He has informed me that he is going to sell the Smart Car because he is having distance anxiety with it. I asked what he meant by this and was told it has to do with the range of the vehicle coming into the cold season, charging stations, and the likes.

The EVs that have a greater range will also fall into this category. Colder weather, especially where there is snow, commuter congestion, need to operate the defrost and heaters, having to start the car and let it warm up inside so you can see and be relatively comfortable, is going to be a challenge for those with an EV.

Charging stations will be at a premium. Are there charging stations available. Supply and demand.

Driving to work and finding a charging station to get a charge will be challenging. Using a charging station in the morning, then letting the EV sit for the day may not be the best way ahead. The fact that you should move your EV after charging it will require you to stay with the EV until this is required, or you have to return to the EV to move it. there will probably be a number of people wanting to use the charger.

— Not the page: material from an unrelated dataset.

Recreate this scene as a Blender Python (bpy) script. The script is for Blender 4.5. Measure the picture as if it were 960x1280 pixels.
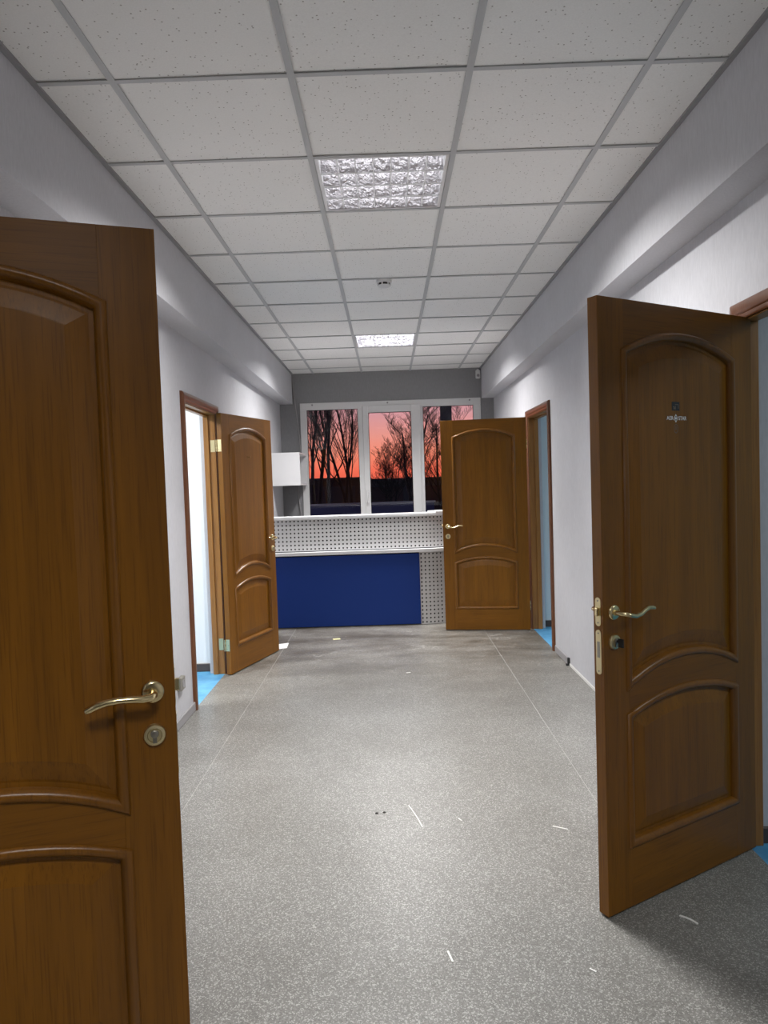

Not using the EV may not be an option. Is there a transportation infrastructure that allows you to park your EV and still get to work, go shopping, and other necessary outings. What about taking the children to their after school activities?

What is one supposed to do? One solution that is prevalent amongst the EV crowd is to own a second vehicle, an ICE vehicle that clearly demonstrates that the ICE vehicle is not going to the boneyard without a fight.

The EV phenomenon that is being promoted today, that the big four killed back in the early 2000s, and the fact that the EV has been around for over 100 years is going to be a challenge for countries to make good on its promise to kill the ICE vehicle.

Supply and demand for the resumes necessary to produce the EV is not a renewable resource. China owns and controls more than 75% of the world's rare earth minerals necessary for battery production. It is claimed that there may be some 75 years of supply available, after which not much is known.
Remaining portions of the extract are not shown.